Students will receive their first fall semester bill later this month in both paper and electronic form.

The University hopes students will leave behind checks, stamps and standing in line at the Bursar’s Office in favor of paying their tuition bills online this fall.

Beginning Oct. 18, the University will deliver tuition bills exclusively via e-mail, with bills being sent to students’ University e-mail accounts. Students will still be able to pay by check if they choose, but they will also be able to pay online using debit cards.

“Students were asking for this,” said Julie Selander, associate director for student payments in the Office of Student Finance. “We thought it would be beneficial for students to have this, and it’s a time saver and a money saver.”

Students will receive their first fall bill later this month in both paper and electronic form. After that, students will receive bills via e-mail only.

Six Big Ten schools already use the online billing system, which is provided by infiNET Solutions.

To use the system, students log onto a secure server using their University Internet IDs. They can view their bills, pay them or authorize other payers such as parents. The University does not allow tuition payments to be made using credit cards.
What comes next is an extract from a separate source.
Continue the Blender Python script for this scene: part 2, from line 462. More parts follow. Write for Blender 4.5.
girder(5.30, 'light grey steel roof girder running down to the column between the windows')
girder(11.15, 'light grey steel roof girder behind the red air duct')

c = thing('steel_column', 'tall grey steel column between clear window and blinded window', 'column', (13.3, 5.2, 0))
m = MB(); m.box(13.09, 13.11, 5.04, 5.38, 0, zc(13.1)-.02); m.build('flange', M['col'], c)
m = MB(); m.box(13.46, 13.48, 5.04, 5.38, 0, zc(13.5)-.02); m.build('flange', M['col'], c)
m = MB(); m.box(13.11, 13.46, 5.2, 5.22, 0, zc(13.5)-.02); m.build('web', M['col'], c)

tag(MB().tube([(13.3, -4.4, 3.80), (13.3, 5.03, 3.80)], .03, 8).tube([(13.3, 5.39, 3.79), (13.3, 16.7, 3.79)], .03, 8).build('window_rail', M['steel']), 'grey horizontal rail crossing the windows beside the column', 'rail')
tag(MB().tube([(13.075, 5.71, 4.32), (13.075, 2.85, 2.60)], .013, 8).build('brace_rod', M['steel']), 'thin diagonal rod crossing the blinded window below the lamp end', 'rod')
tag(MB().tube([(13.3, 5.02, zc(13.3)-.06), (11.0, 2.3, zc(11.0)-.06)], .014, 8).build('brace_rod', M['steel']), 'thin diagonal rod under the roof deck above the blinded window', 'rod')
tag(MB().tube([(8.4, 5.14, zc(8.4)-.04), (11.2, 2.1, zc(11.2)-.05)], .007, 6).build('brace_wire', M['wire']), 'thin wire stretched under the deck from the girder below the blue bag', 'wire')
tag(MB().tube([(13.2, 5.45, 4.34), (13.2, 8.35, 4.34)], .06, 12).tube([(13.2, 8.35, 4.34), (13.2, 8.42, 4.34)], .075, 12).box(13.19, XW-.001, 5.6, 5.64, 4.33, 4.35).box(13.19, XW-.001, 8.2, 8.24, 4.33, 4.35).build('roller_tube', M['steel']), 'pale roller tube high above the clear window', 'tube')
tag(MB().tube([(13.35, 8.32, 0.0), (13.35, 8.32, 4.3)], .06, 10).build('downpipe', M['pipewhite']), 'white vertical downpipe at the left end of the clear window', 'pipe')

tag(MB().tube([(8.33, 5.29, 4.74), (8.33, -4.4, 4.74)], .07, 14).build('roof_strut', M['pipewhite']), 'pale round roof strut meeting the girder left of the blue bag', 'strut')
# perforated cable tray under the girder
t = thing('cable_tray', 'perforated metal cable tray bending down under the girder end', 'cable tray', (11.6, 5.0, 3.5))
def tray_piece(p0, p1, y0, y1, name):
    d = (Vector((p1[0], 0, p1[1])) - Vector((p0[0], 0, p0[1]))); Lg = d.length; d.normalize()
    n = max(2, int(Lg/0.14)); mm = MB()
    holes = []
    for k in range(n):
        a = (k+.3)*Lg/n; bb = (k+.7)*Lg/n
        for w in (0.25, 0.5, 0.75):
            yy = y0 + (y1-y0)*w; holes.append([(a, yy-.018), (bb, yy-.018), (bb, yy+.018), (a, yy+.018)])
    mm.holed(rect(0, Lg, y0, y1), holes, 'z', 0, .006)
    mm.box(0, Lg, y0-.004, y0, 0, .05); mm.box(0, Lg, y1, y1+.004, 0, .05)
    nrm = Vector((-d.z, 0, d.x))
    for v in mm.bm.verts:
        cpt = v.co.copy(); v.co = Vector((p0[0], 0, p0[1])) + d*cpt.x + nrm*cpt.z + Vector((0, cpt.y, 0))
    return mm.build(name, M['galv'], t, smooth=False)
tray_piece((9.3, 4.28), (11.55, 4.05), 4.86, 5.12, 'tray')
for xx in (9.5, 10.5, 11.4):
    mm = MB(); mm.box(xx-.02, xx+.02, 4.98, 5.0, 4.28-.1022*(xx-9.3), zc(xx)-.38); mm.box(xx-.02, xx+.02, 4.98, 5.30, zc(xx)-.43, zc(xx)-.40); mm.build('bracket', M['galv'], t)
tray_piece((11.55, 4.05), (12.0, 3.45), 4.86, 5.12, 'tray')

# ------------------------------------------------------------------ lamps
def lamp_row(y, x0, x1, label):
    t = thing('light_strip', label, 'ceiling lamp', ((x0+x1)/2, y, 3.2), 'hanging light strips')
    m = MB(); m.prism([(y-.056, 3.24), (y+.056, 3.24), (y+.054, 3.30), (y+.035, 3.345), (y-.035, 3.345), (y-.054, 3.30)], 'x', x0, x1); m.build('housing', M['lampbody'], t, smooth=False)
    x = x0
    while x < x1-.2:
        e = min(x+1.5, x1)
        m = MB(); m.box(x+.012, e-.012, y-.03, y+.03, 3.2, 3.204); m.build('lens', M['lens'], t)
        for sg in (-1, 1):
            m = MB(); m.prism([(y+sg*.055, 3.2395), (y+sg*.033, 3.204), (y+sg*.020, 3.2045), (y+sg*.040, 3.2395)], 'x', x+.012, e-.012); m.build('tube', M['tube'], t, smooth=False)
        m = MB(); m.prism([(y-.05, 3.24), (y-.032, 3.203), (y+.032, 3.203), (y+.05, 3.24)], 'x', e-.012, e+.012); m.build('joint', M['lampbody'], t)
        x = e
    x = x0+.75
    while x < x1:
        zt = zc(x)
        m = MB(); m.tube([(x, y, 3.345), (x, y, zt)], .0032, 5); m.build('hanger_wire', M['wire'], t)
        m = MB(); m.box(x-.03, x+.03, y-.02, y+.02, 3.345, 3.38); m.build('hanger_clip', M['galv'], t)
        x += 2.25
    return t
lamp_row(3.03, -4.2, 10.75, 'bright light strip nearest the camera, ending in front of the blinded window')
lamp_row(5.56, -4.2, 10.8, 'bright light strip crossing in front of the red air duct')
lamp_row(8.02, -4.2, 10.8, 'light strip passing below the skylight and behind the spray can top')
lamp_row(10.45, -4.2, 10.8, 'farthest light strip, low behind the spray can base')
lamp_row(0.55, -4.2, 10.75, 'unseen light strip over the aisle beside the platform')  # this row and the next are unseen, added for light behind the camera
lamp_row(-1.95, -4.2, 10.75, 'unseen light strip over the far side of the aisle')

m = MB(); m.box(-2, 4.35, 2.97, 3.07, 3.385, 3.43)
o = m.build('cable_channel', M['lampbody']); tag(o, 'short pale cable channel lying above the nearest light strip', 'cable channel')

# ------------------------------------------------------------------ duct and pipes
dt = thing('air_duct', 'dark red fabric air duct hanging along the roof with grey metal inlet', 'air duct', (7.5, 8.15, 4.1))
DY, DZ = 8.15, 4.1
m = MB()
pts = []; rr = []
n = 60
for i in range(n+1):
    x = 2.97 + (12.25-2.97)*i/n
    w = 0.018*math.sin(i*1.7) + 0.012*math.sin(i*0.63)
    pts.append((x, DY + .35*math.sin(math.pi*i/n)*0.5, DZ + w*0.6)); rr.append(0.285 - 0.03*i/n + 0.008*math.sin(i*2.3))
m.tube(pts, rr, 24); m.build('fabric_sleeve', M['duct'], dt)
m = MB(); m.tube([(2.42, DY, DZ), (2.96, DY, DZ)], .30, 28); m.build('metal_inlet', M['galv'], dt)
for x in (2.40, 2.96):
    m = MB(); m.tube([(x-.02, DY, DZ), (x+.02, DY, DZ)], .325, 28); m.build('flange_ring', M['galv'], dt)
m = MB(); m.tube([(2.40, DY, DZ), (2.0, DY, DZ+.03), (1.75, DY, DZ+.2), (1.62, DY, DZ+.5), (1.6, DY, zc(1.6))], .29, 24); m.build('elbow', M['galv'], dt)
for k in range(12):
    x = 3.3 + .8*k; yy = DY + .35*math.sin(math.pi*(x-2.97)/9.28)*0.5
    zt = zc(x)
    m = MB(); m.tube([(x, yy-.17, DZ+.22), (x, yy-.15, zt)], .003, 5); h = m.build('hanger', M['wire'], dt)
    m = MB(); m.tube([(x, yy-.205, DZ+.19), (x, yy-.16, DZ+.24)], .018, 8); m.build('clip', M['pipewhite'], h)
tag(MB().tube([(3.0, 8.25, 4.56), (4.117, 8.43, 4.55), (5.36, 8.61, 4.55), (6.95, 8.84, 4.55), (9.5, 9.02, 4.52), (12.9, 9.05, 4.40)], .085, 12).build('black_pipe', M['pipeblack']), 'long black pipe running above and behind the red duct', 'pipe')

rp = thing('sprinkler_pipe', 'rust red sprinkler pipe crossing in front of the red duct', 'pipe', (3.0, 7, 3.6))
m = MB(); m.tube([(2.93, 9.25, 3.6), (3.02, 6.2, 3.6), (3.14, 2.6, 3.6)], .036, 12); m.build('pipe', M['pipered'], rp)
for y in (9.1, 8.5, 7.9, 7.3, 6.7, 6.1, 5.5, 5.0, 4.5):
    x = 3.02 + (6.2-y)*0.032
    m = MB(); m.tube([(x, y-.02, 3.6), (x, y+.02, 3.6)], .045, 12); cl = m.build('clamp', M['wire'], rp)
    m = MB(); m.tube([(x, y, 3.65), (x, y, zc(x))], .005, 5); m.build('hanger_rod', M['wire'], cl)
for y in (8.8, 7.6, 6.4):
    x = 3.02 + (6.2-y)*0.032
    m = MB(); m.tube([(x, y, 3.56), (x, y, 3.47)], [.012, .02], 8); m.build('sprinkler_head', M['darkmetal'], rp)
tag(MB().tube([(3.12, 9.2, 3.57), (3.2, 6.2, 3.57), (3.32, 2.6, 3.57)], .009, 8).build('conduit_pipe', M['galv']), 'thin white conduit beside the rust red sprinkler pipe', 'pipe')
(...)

Users can save a profile on the system with their checking accounts so they do not have to enter the information every time they make payments. Users will also be able to download, print or e-mail copies of their bills.

Selander said the University has had no security problems and has full confidence in the service.

The University’s confidence is not enough for those who are wary of giving out personal information over the Internet.

“I don’t trust it because there’s too much of a chance of them taking my father’s check card and using it,” education senior Melissa Ziemba said.

The new system was implemented June 27 for the first summer bill, which students received in paper and electronic form.

Second-year graduate student Pankuri Goraksha was among the students who used the service this summer.

“I think it was convenient,” she said. “I don’t have to go anywhere or do anything – it just saves time.”